In March 1783 an event took place that would have been inconceivable a few years earlier. A combined
misl
force under Jassa Singh Ahluwalia, outstanding among Sikh chiefs for his qualities
of leadership, entered Delhi, the imperial seat of the once mighty Mughals. Some of the
misl
leaders arrived at the Red Fort which represented Mughal power and walked into the emperor's audience hall, and Jassa Singh Ahluwalia had himself installed on the imperial throne. It was a symbolic move, but its meaning was clear to all. The Khalsa withdrew only after the emperor agreed to an annual tribute, but when he broke his promise in 1785 the Sikhs returned to Delhi and subjugated it once again. They had no wish to take permanent possession of it, but they made the emperor agree to the construction of eight gurdwaras, each built on a site with a special significance for the Sikhs, one of them being Gurdwara Sisganj, on the spot where Emperor Aurangzeb had had Guru Tegh Bahadur, father of Guru Gobind Singh, tortured and beheaded in November 1675.

The Sikh contingents entering Delhi scrupulously maintained the secular and civilized principles of their religious teachings. No orgy of bloodshed was indulged in despite the number of revered Sikhs who had been brought to Delhi over the years to be barbarically put to death by successive Mughal rulers.

The
misls
contributed significantly to the Sikh vision, with its moral underpinnings.
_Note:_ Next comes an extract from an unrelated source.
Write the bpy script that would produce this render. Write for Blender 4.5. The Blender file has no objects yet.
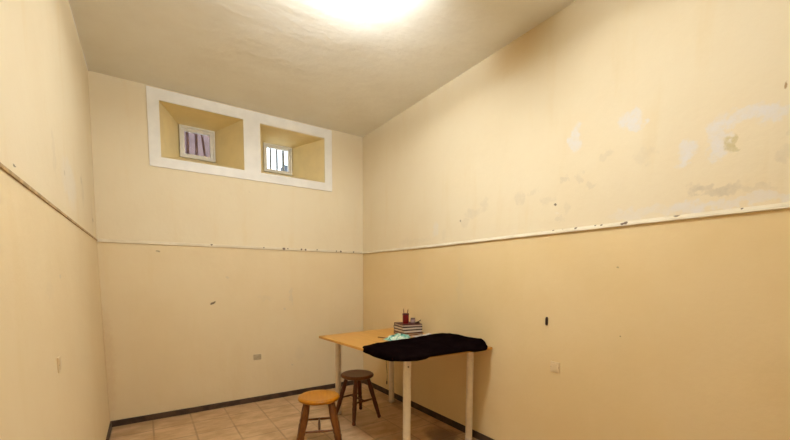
import bpy, bmesh, math, random
from mathutils import Vector, Matrix, noise
random.seed(7)
S = bpy.context.scene
COL = S.collection
PI = math.pi

# ------------------------------------------------------------------ helpers
def link(name, me, mat=None, parent=None, loc=None):
    o = bpy.data.objects.new(name, me)
    COL.objects.link(o)
    if mat is not None:
        me.materials.append(mat)
    if parent is not None:
        o.parent = parent
    if loc is not None:
        o.location = loc
    return o

def obj(name, bm, mat, parent=None, loc=None, smooth=False, bevel=0.0, seg=2):
    bmesh.ops.recalc_face_normals(bm, faces=bm.faces)
    me = bpy.data.meshes.new(name)
    bm.to_mesh(me)
    bm.free()
    if smooth:
        for f in me.polygons:
            f.use_smooth = True
    o = link(name, me, mat, parent, loc)
    if bevel > 0:
        m = o.modifiers.new('bevel', 'BEVEL')
        m.width = bevel
        m.segments = seg
        m.limit_method = 'ANGLE'
        m.angle_limit = math.radians(40)
    return o

def structure(o):
    o['kind'] = 'structure'
    return o

def empty(name, loc, rotz=0.0):
    o = bpy.data.objects.new(name, None)
    COL.objects.link(o)
    o.location = loc
    o.rotation_euler = (0, 0, rotz)
    o.empty_display_size = 0.1
    return o

def tag(o, label, cat, group=None):
    o['label'] = label
    o['category'] = cat
    if group:
        o['group'] = group
    return o

def add_box(bm, lo, hi, M=None):
    vs = []
    for z in (lo[2], hi[2]):
        for x, y in ((lo[0], lo[1]), (hi[0], lo[1]), (hi[0], hi[1]), (lo[0], hi[1])):
            v = Vector((x, y, z))
            vs.append(bm.verts.new(M @ v if M else v))
    for f in ((0, 3, 2, 1), (4, 5, 6, 7), (0, 1, 5, 4), (1, 2, 6, 5), (2, 3, 7, 6), (3, 0, 4, 7)):
        bm.faces.new([vs[i] for i in f])

def box(lo, hi):
    bm = bmesh.new()
    add_box(bm, lo, hi)
    return bm

def add_prism(bm, pts, z0, z1):
    a = [bm.verts.new((x, y, z0)) for x, y in pts]
    b = [bm.verts.new((x, y, z1)) for x, y in pts]
    n = len(pts)
    bm.faces.new(a[::-1])
    bm.faces.new(b)
    for i in range(n):
        bm.faces.new((a[i], a[(i + 1) % n], b[(i + 1) % n], b[i]))

def add_lathe(bm, prof, A=Vector((0, 0, 0)), B=None, n=24):
    """revolve (radius, t) profile; t is the distance along the axis from A towards B"""
    A = Vector(A)
    d = Vector((0, 0, 1)) if B is None else (Vector(B) - A).normalized()
    q = Vector((0, 0, 1)).rotation_difference(d).to_matrix()
    rings = []
    for r, t in prof:
        if r < 1e-5:
            rings.append([bm.verts.new(A + q @ Vector((0, 0, t)))])
        else:
            rings.append([bm.verts.new(A + q @ Vector((r * math.cos(2 * PI * k / n), r * math.sin(2 * PI * k / n), t))) for k in range(n)])
    for a, b in zip(rings, rings[1:]):
        for k in range(n):
            k2 = (k + 1) % n
            if len(a) == 1 and len(b) == 1:
                continue
            if len(a) == 1:
                bm.faces.new((a[0], b[k2], b[k]))
            elif len(b) == 1:
                bm.faces.new((a[k], a[k2], b[0]))
            else:
                bm.faces.new((a[k], a[k2], b[k2], b[k]))
    for ring, flip in ((rings[0], True), (rings[-1], False)):
        if len(ring) > 1:
            bm.faces.new(ring[::-1] if flip else ring)

def add_rod(bm, A, B, r, n=12):
    add_lathe(bm, [(r, 0), (r, (Vector(B) - Vector(A)).length)], A, B, n)

def add_tube(bm, pts, r, n=8):
    pts = [Vector(p) for p in pts]
    rings = []
    for i, p in enumerate(pts):
        d = (pts[min(i + 1, len(pts) - 1)] - pts[max(i - 1, 0)]).normalized()
        q = Vector((0, 0, 1)).rotation_difference(d).to_matrix()
        rings.append([bm.verts.new(p + q @ Vector((r * math.cos(2 * PI * k / n), r * math.sin(2 * PI * k / n), 0))) for k in range(n)])
    for a, b in zip(rings, rings[1:]):
        for k in range(n):
            bm.faces.new((a[k], a[(k + 1) % n], b[(k + 1) % n], b[k]))
    bm.faces.new(rings[0][::-1])
    bm.faces.new(rings[-1])

# ------------------------------------------------------------------ materials
def srgb(r, g, b):
    f = lambda c: (c / 255 / 12.92) if c / 255 <= 0.04045 else ((c / 255 + 0.055) / 1.055) ** 2.4
    return (f(r), f(g), f(b), 1.0)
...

Each of them consolidated Sikh power in the Punjab by imaginatively developing their territories and providing just administration. ‘In all contemporary records, mostly in Persian,' one modern historian points out, ‘written generally by Muslims as well as by Maratha agents posted at a number of places in Northern India, there is not a single instance either in Delhi or elsewhere in which Sikhs raised a finger against women.'
29
And as we have seen, with Sikh rule now established over large parts of the Punjab, its people now experienced a sense of security and a rapid increase in prosperity to a much greater degree than over the past half-century.

Two Afghan rulers, however, were still forces to be reckoned with for the Sikhs: Abdali's son Timur Shah who succeeded him in 1772 and Timur's son Zaman Shah who succeeded him in 1793.
While Timur Shah avoided the Sikhs as far as possible, Zaman Shah during one of his invasions briefly occupied Lahore before being thrown out. But events of this period belong to the young Ranjit Singh's first years of leadership and will be described later.
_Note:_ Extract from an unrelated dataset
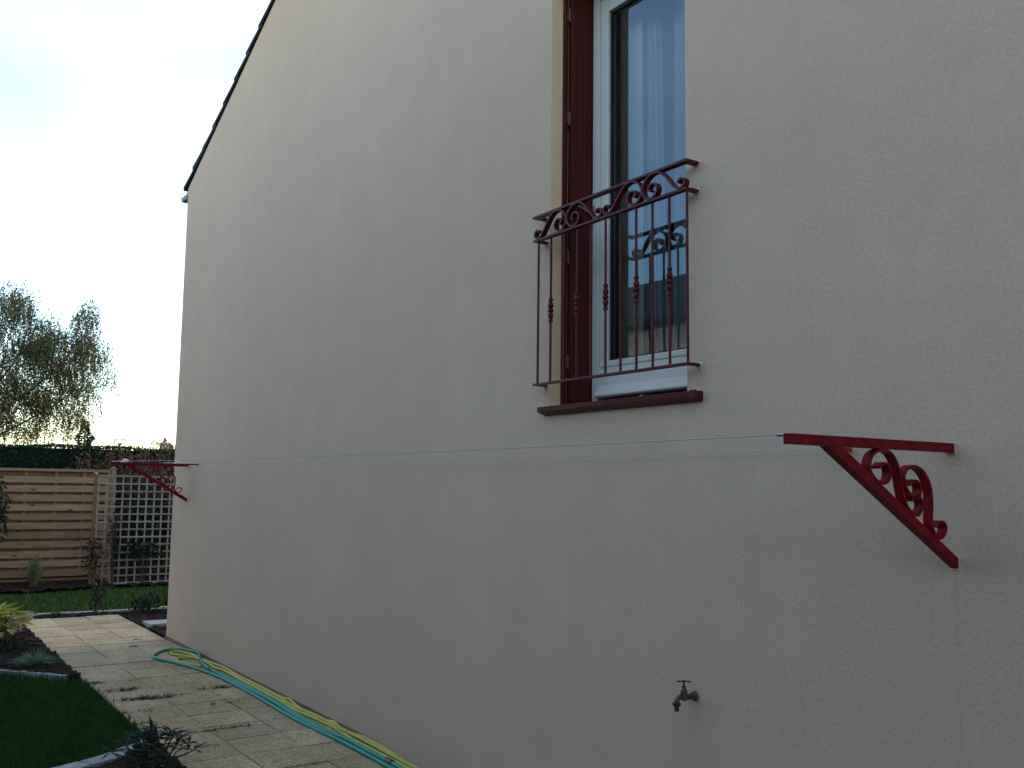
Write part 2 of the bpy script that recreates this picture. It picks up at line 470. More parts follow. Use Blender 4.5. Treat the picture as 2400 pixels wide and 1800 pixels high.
W['hedgecore'] = mat('hedge_core', (.010, .016, .009), .95, .1)
W['conifer'] = leaf_mat('conifer_needle', (.018, .032, .026), (.04, .06, .045), .15, 2)
W['climber'] = leaf_mat('climber_leaf', (.010, .020, .012), (.032, .05, .025), .25, 6)
W['bluegreen'] = leaf_mat('dark_shrub_leaf', (.008, .015, .009), (.025, .040, .022), .2, 5)
W['seed'] = leaf_mat('brown_seedhead', (.09, .045, .030), (.20, .105, .065), .2, 5)
W['hydra'] = leaf_mat('hydrangea_leaf', (.20, .25, .025), (.46, .46, .07), .35, 7)
W['petal'] = leaf_mat('faded_flower', (.30, .20, .17), (.52, .44, .36), .3, 25)
W['tuft'] = leaf_mat('blue_grass_blade', (.10, .16, .07), (.25, .33, .17), .3, 15)
W['phorm'] = leaf_mat('striped_blade', (.055, .075, .035), (.22, .22, .12), .3, 20)
W['weed'] = leaf_mat('weed_leaf', (.045, .06, .022), (.11, .125, .05), .3, 15)
W['hell'] = leaf_mat('dark_glossy_leaf', (.006, .016, .007), (.022, .040, .018), .15, 10, .6)
W['yflower'] = mat('yellow_petal', (.75, .50, .02), .6)
W['farwall'] = mat('far_cream_brick', (.50, .42, .30), .9, .2, var=.12, vscale=2)
W['terracotta'] = mat('terracotta', (.36, .13, .07), .8, .2, var=.15)
W['farroof'] = mat('neighbour_slate', (.05, .05, .055), .7, .3, var=.2, vscale=2)
W['nwall'] = mat('neighbour_render', (.48, .45, .40), .9, .2, var=.06, vscale=1)
W['darkglass'] = mat('far_window_glass', (.02, .022, .025), .1, .5)

# ================================================================== SETTING
RISE = .4204                       # slope of the gable
XL, XR, XRIDGE, ZE = -11.15, 2.15, -4.5, 5.062
ZR = ZE + (XRIDGE - XL)*RISE
def ztop(x): return ZE + (min(x - XL, XR - x))*RISE
WX0, WX1, WZ0, WZ1 = -4.06, -3.046, 2.06, 4.42   # window opening
DEPTH = 9.0

g = MB(); g.add([(-700,-700,-.04),(700,-700,-.04),(700,700,-.04),(-700,700,-.04)], [(0,1,2,3)])
tag(obj('ground', g, W['ground'], at=(0,0,-.04)), kind='structure')

# --- paved path along the wall: bedding sheet and slabs one by one
PX0, PITCH_X, ROWS = -13.455, .405, 38
PX1 = PX0 + ROWS*PITCH_X
p = MB(); p.box(PX0, PX1, -1.20, -.012, -.09, -.012)
path = tag(obj('path', p, W['joint']), kind='structure')
slab_src = []
for k in range(5):
    m_ = MB(); w = .390
    m_.box(-w/2, w/2, -w/2, w/2, -.035, 0)
    s = obj('paving_slab', m_, W['paving'], bevel=.004, at=(0,0,0))
    rr = random.Random(k)
    for v in s.data.vertices:
        v.co.x += rr.uniform(-.0018, .0018); v.co.y += rr.uniform(-.0018, .0018); v.co.z += rr.uniform(-.0012, .0012)
    slab_src.append(s)
first = set()
for i in range(ROWS):
    for j in range(3):
        x = PX0 + (i+.5)*PITCH_X; y = -.012 - .198 - j*.3965
        if j == 2 and False: continue
        a = (x + random.uniform(-.002,.002), y + random.uniform(-.002,.002), random.uniform(-.003,.003))
        r = (random.uniform(-.006,.006), random.uniform(-.006,.006), random.uniform(-.006,.006))
        k = random.randrange(5)
        if k not in first:
            first.add(k); s = slab_src[k]; s.parent = path
            s.location = Vector(a) - Vector(path.location); s.rotation_euler = r
        else:
            copy_obj(slab_src[k], path, a, r)

# --- soil beds
def soil_patch(name, poly, z0, amp, res=.05, seed=0, edge=.03):
    """bumpy soil over a convex polygon"""
    xs = [q[0] for q in poly]; ys = [q[1] for q in poly]
    nx = max(2, int((max(xs)-min(xs))/res)); ny = max(2, int((max(ys)-min(ys))/res))
    rg = np.random.default_rng(seed)
    h = rg.random((nx+1, ny+1))
    h = (h + np.roll(h,1,0) + np.roll(h,1,1) + np.roll(h,-1,0))/4*1.0 + .35*rg.random((nx+1, ny+1))
    def inside(x, y):
        n = len(poly); c = False
        for i in range(n):
            x1, y1 = poly[i]; x2, y2 = poly[(i+1) % n]
            if (y1 > y) != (y2 > y) and x < (x2-x1)*(y-y1)/(y2-y1)+x1: c = not c
        return c
    mb = MB(); idx = {}
    for i in range(nx+1):
        for j in range(ny+1):
            x = min(xs)+(max(xs)-min(xs))*i/nx; y = min(ys)+(max(ys)-min(ys))*j/ny
            idx[i,j] = len(mb.v)
            b = 1 if 0 < i < nx and 0 < j < ny else 0
            mb.v.append((x + b*rg.uniform(-.3,.3)*res, y + b*rg.uniform(-.3,.3)*res, z0 + amp*(h[i,j]-.5)))
    for i in range(nx):
        for j in range(ny):
            x = min(xs)+(max(xs)-min(xs))*(i+.5)/nx; y = min(ys)+(max(ys)-min(ys))*(j+.5)/ny
            if inside(x, y):
                mb.f.append((idx[i,j], idx[i+1,j], idx[i+1,j+1], idx[i,j+1])); mb.m.append(0)
    o = obj(name, mb, W['soil'], recalc=False)
    return tag(o, kind='structure')

soil_patch('soil_bed', [(-13.45,-1.205),(-9.20,-1.205),(-9.36,-1.34),(-9.9,-1.76),(-10.6,-2.6),(-13.6,-3.0),(-13.6,-1.205)], .012, .07, .045, 1)
soil_patch('soil_bed', [(-6.60,-1.21),(-3.6,-1.21),(-3.6,-2.7),(-6.15,-2.7),(-6.28,-1.80),(-6.45,-1.5)], .012, .06, .045, 2)
soil_patch('soil_bed', [(-13.62,.0),(-11.12,.0),(-11.12,2.6),(-13.62,2.6)], .0, .06, .05, 3)
soil_patch('soil_bed', [(-19.7,-3.4),(-16.55,-3.4),(-16.45,-.6),(-16.75,.4),(-16.85,4.5),(-19.7,4.5)], .03, .09, .07, 4)
soil_patch('soil_bed', [(-13.70,-1.3),(-13.45,-1.3),(-13.45,.05),(-13.70,.05)], .0, .05, .04, 5)

# --- lawns: blades of grass, nobody could count them
def grass(name, n, sampler, h, w, material, z=-.03, seed=0, lean=.5):
    rg = np.random.default_rng(seed)
    mb = MB(); c = 0
    while c < n:
        x, y = sampler(rg)
        if x is None: continue
        hh = h*rg.uniform(.55, 1.25); a = rg.uniform(0, 6.283); la = rg.uniform(0, 6.283); l = hh*lean*rg.uniform(.1, 1)
        ww = w*rg.uniform(.7, 1.3)
        dx, dy = math.cos(a)*ww, math.sin(a)*ww; lx, ly = math.cos(la)*l, math.sin(la)*l
        mb.add([(x-dx,y-dy,z),(x+dx,y+dy,z),(x+dx*.7+lx*.35,y+dy*.7+ly*.35,z+hh*.6),(x-dx*.7+lx*.35,y-dy*.7+ly*.35,z+hh*.6),(x+lx,y+ly,z+hh)],
               [(0,1,2,3),(3,2,4)])
        c += 1
    return tag(obj(name, mb, material, recalc=False), kind='stuff')
def bed1(x):   # y of the bed edge curve
    return np.interp(x, [-10.6,-9.9,-9.6,-9.33,-9.15], [-2.6,-1.76,-1.52,-1.32,-1.2])
def near_lawn(rg):
    x, y = rg.uniform(-10.6, -6.1), rg.uniform(-3.0, -1.165)
    if y > -1.2 and rg.random() < .75: return None, None
    if x < -9.15 and y > bed1(x) - .02: return None, None
    xe = np.interp(y, [-2.7,-1.80,-1.5,-1.33,-1.2], [-6.22,-6.38,-6.55,-6.70,-6.74])
    if x > xe: return None, None
    return x, y
grass('lawn', 30000, near_lawn, .062, .0028, W['blade'], seed=1)
def far_lawn(rg):
    x, y = rg.uniform(-16.75, -13.84), rg.uniform(-2.6, 3.4)
    if x < np.interp(y, [-2.6,-.6,.4,3.4], [-16.5,-16.45,-16.75,-16.85]): return None, None
    return x, y
grass('lawn', 20000, far_lawn, .06, .006, W['blade'], seed=2)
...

The eighteenth century was a costly one for the Sikhs. It has been estimated that Guru Gobind Singh, in his battles with the Mughals, lost about 5,000 men and Banda Singh at least 25,000; that after Banda Singh's execution Abdus Samad Khan, governor of Punjab (1713-26), killed not less than 20,000 Sikhs and his son and successor Zakariya Khan (1726-45) an equal number; that Yahiya Khan (1746-7) accounted for some 10,000 Sikhs in a single campaign after the
chhota ghalughara,
the first disaster; and that his brother-in-law Muin-ul-Mulk, indulging his sadistic instincts between 1748 and 1753 as governor of Punjab by putting a price on Sikh heads, dispatched more than 30,000. Adeena Beg Khan, a Punjabi Arain, put to death at least 5,000 Sikhs in 1758; Ahmad Shah Abdali and his Afghan governors killed around 60,000 between 1753 and 1767; Abdali's deputy Najib-ud-Daulah, also an Afghan, slew nearly 20,000. ‘Petty officials and the public' may have killed 4,000.
30

To this total of around 200,000 Sikhs killed over the first seventy years of the eighteenth century must be added the casualties of the clashes with Timur Shah and Zaman Shah.